After the near-unanimous voice vote by 30 campus leaders on the University Council, the council applauded the Native American studies faculty and students who spent months seeking support from the Bozeman City Commission, Student Senate, Faculty Senate and other campus groups.
“It has been a very emotional ride,” said Meg Singer, a graduate student and member of the Navajo tribe. Singer said when the Associated Students of MSU Senate passed a unanimous resolution and student senators voted “yes after yes after yes,” it told her that “people actually understand” what Native Americans have endured.
Marsha Small, a Native American studies adjunct instructor and member of the Northern Cheyenne tribe, initiated the effort, said Walter Fleming, Native American studies department chairman.
Recognizing Indigenous Peoples’ Day is more than merely symbolic, Small said.
“History is not so pretty,” she said. Celebrating Columbus as a hero and discoverer of America is false, she said. Children and grandchildren must not be taught that he was a hero, she said, but a slave trader who committed atrocious acts and unleashed a “holocaust” on indigenous peoples.
Matt Herman, associate professor of Native American studies, said he is excited and proud that MSU is one of the first universities to recognize Indigenous Peoples’ Day. At Brown University, Herman said, the proposal split the Rhode Island campus and community and become quite contentious.

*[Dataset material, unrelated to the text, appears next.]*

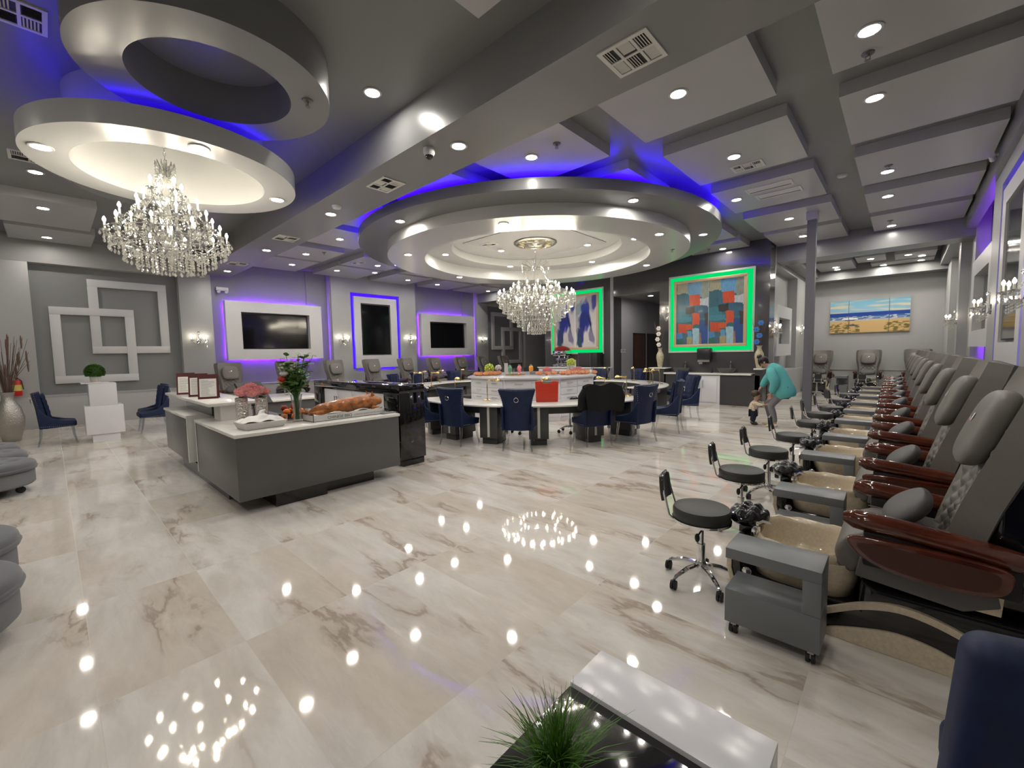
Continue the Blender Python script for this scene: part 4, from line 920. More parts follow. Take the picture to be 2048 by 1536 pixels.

Others recognizing Indigenous Peoples Day include the University of California at Berkeley, University of Oklahoma, Minneapolis, Seattle and Alaska, the New York Times reported.
Randy Babbitt, physics professor and Faculty Senate chair, said the MSU faculty had endorsed it unanimously. Bob Hawks, former Bozeman major and state senator, called the recognition “long overdue.”
President Waded Cruzado said traditionally the university has swapped Columbus Day, the second Monday in October, with the Friday after Thanksgiving, so employees and students get a four-day Thanksgiving break, and that practice would not change.
Tracy Ellig, MSU spokesman, who suggested voting immediately rather than waiting a month, said Indigenous Peoples’ Day would likely be recognized with campus events, much like celebrations held on American Indian Day in September.
The University Council resolution says that the Montana Constitution recognizes the cultural heritage of indigenous people and education to preserve their culture, that as a land-grant university MSU is committed to equality for all, and it “values the history, thought, culture and technology that indigenous peoples have contributed.” The resolution contains no mention of Columbus or atrocities.
The lone no vote on the resolution came from Sylvia Sparkman, chair of MSU’s Staff Council, which represents hundreds of employees, from secretaries to clerks, laborers, accountants, doctors and attorneys.
The Staff Council is fine with the idea of recognizing Indigenous Peoples’ Day in principle, she said, but it was divided 7-6 on the resolution. That was not because they were being racist, uncooperative or unsympathetic, she said, but because of the way the resolution would be implemented, by replacing Columbus Day and “replacing one heritage with another.”